REPUBLIKA.CO.ID, AMMAN -- Upaya Benjamin Ladraa (25 tahun) untuk memasuki wilayah Palestina yang diduduki, gagal setelah pihak berwenang Israel mengusirnya dari perbatasan. Aktivis asal Swedia ini telah menghabiskan waktu lebih dari 11 bulan berjalan kaki menuju wilayah itu.
Ladraa memulai perjalanannya pada 5 Agustus 2017 untuk mengampanyekan kesadaran akan pendudukan Israel di wilayah Palestina selama 70 tahun. Namun, pada Jumat (6/7) pagi, pihak berwenang Israel menolaknya untuk melewati persimpangan Allenby yang menghubungkan Yordania dengan wilayah Tepi Barat yang diduduki.
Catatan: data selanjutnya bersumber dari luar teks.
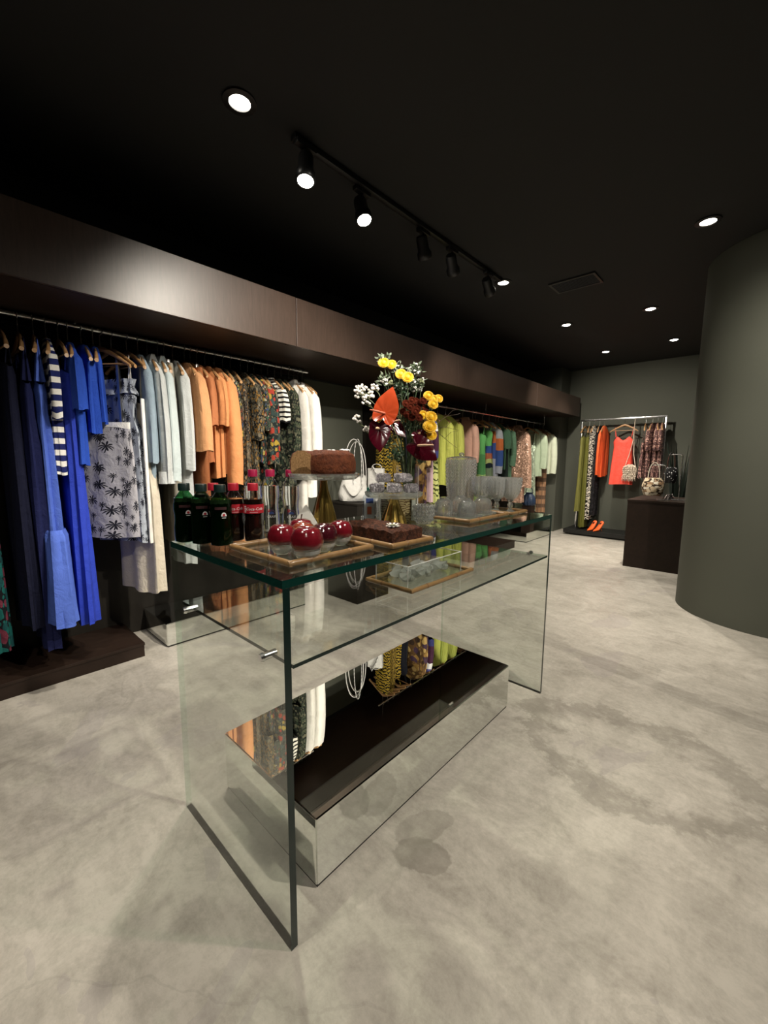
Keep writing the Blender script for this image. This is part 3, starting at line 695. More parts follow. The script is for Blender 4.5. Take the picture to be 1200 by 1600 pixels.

Ladraa hanya berjarak ratusan meter dari tujuan utamanya setelah ia berjalan kaki lebih dari 4.800 km dari Kota Gothenburg di Swedia. Ia mengatakan, para petugas Israel menginterogasi dia selama enam jam dan menyatakan dia tidak bisa diizinkan masuk karena telah berbohong.
"Saya menghabiskan 11 bulan melakukan perjalanan ini untuk meningkatkan kesadaran akan pendudukan, dan meskipun saya diinterogasi dan ditolak masuk, saya akan melakukan lagi semuanya," kata Ladraa kepada Aljazirah.
"Mereka memberi dua alasan untuk menolak saya masuk. Pertama, mereka menuduh saya berbohong, dan kedua adalah mereka menuduh saya datang untuk mengadakan aksi protes di desa Nabi Saleh (dekat Ramallah), sesuatu yang sama sekali tidak benar," ujar Ladraa.
Dengan berjalan selama delapan hingga 10 jam sehari, Ladraa melintasi total 13 negara. Ia menggunakan rute yang sama dengan yang digunakan oleh pengungsi dan imigran.
Ladraa juga terpaksa tidur di bangunan kosong dan menghadapi cuaca musim dingin yang ekstrem. Kisah perjalanannya ke Palestina menarik perhatian 18 ribu pengikutnya di Instagram dan lebih 20 ribu pengikutnya di Facebook.
"Saya telah berhasil menarik perhatian ribuan orang melalui kampanye ini dan semoga ini dapat meningkatkan kesadaran lebih lanjut tentang penderitaan rakyat Palestina," ungkapnya.
Selama beberapa tahun, Israel telah berusaha memblokir aktivis yang mendukung gerakan Boikot, Divestasi, dan Sanksi (BDS). Gerakan ini mengusung kampanye nonkekerasan yang bertujuan untuk menekan Israel agar mematuhi hukum internasional. Tahun lalu, pemerintahan sayap kanan Perdana Menteri Israel Benjamin Netanyahu mengamendemen undang-undang yang memungkinkan Pemerintah Israel untuk menolak visa masuk bagi aktivis yang mendukung BDS atau menentang permukiman ilegal.